Les étudiants, eux, ne démissionnent pas : ils luttent, ils résistent, ils disent non. Ce sont eux qui se sont soulevés. Leurs professeurs, tout comme le recteur de l’université, ont démissionné mais eux ont décidé d’occuper les locaux le 31 août. Soit à la veille du jour où la réforme voulue par le pouvoir qui devait installer Vidnyánszky, via une fondation, à la tête de l’université du théâtre et du cinéma. Avec sur la table une réforme retirant tous les pouvoirs (gestion, orientation, choix des professeurs) au conseil d’administration et voulant imposer un enseignement aux résonances nationalistes à l’opposé d’un enseignement qui était resté heureusement composite et cosmopolite et que Vidnyánszky qualifie d’élitiste. L’audace des étudiants a suscité une forte adhésion dans une ville qui a su manifester son opposition aux dernières élections municipales.

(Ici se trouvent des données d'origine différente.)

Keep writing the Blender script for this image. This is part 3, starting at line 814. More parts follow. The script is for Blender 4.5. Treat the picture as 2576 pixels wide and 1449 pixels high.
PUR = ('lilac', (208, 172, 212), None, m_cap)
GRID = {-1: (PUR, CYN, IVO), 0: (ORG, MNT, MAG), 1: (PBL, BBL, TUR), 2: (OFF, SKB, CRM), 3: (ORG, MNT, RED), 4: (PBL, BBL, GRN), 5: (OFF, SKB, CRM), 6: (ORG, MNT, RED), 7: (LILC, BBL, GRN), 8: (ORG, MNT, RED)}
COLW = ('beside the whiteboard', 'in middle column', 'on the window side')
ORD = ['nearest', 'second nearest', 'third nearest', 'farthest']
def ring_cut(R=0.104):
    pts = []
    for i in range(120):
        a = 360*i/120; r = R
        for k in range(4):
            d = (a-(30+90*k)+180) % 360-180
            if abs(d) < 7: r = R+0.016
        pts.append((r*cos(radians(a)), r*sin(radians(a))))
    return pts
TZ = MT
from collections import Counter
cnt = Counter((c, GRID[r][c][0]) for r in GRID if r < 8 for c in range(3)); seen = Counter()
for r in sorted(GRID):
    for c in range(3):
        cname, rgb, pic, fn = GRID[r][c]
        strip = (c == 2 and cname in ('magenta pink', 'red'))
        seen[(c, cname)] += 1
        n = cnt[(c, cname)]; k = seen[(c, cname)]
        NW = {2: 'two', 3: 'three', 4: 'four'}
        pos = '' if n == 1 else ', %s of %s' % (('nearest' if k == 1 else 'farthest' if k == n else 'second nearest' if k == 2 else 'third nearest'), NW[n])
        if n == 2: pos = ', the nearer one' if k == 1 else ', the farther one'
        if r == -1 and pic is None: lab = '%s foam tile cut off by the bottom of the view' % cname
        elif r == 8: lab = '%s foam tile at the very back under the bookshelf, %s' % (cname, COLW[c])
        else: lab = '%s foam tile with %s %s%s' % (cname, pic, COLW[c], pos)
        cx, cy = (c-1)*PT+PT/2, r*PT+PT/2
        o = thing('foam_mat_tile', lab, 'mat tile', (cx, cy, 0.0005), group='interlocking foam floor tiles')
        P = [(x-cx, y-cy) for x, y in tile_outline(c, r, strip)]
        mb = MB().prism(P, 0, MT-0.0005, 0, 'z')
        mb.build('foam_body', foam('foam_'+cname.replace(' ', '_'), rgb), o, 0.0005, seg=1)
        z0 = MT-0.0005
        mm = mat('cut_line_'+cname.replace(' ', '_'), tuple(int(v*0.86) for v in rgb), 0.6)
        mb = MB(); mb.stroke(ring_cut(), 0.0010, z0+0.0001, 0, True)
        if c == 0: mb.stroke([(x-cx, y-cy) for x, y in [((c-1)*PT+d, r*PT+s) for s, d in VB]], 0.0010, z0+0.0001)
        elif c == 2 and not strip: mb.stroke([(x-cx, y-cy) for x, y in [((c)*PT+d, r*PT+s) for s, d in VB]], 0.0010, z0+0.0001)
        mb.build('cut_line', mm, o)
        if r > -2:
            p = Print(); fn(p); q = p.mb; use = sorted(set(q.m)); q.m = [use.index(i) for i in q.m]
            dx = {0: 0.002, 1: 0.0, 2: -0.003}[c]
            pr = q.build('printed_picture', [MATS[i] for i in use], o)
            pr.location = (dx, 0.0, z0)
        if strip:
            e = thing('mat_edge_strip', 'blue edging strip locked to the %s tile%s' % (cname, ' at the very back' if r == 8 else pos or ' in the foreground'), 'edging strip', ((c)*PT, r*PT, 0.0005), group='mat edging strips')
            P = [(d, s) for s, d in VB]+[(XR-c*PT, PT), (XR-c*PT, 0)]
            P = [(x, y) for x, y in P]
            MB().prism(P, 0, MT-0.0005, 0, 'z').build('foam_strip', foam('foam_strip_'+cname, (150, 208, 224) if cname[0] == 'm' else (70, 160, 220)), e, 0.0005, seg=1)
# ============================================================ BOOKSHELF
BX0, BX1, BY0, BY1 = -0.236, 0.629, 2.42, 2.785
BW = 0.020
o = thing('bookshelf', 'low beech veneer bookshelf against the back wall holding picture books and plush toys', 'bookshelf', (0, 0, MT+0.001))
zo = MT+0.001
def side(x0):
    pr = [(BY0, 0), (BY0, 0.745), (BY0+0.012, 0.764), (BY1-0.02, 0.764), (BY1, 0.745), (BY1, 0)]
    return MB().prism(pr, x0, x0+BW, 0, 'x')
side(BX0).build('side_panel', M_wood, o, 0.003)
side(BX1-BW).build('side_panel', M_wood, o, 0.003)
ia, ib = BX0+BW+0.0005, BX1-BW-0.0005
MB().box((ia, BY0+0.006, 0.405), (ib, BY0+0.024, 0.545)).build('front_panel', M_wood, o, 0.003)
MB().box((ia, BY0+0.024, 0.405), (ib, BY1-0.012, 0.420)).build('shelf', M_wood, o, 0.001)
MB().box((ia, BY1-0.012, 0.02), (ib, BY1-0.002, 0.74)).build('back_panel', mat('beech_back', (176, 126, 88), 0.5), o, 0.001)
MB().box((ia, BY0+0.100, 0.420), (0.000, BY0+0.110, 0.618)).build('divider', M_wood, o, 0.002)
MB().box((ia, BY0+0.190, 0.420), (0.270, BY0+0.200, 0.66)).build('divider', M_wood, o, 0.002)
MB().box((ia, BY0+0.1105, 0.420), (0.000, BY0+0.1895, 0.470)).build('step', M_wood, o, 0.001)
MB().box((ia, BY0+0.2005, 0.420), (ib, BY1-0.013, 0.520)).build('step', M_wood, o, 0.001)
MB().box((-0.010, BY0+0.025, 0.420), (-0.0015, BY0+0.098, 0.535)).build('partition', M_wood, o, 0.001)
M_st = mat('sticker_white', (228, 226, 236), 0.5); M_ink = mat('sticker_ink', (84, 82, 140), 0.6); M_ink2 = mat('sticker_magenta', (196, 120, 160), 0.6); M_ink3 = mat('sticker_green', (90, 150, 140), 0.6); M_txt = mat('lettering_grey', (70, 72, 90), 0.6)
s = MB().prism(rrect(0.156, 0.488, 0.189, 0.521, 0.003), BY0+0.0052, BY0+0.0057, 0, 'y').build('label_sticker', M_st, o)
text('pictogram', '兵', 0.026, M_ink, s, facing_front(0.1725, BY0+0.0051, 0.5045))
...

Dimanche dernier, sous le slogan « pays libre, université libre », les étudiants ont entraîné des milliers de Budapestois avec eux. Dix mille peut-être. Une foule énorme qui a formé une chaîne depuis la SZFE jusqu’au Parlement pour y déposer une Charte rédigée par les étudiants et demandant l’autonomie de leur université. La grande actrice Dorottya Udvaros a lu la charte à haute voix et fut la première à la passer à son voisin. De main en main, la Charte allait ainsi atteindre, trois heures plus tard, le Parlement.
Nourris par la population, soutenus par leurs professeurs, de jour comme de nuit, les étudiants occupent les locaux de la SZFE dont l’entrée a été barrée par des bandes de scotch rouge et blanc de chantier, vite devenu l’emblème de la résistance et que les manifestants dimanche portaient dans les cheveux, en guise de cravate ou de foulard.
Premier geste de reculade ou escomptant sur un essoufflement du mouvement, la rentrée de la SZFE prévue le 7 septembre a été reculée d’une semaine. Et Vidnyanszky en a appelé au dialogue. Les étudiants lui ont répondu qu’on ne peut dialoguer qu’à armes égales et surtout pas quand tout est décidé à l’avance. Blocage donc. Il est peu probable que le gouvernement Orban cède aux revendications et cherche des dérivatifs.
Mais quelque chose est né là. Et on ne peut pas ne pas penser aux étudiants en théâtre de Varsovie qui, dans les années communistes, avaient commencé à ébranler l’édifice. Même si l’Histoire n’a pas pour habitude de repasser les plats, on se plaît à rêver que... D’autres manifestations ont eu lieu en province à Pècs, Szejed, Sopron. Une solidarité internationale commence à se manifester, Peter Brook vient d’apporter son soutien aux étudiants. Parmi ces contestataires déterminés, un jeune homme, considéré par beaucoup comme l’un des meilleurs acteurs de sa génération, Attila Jr Vidnyánszky. Le fils. Tout un symbole.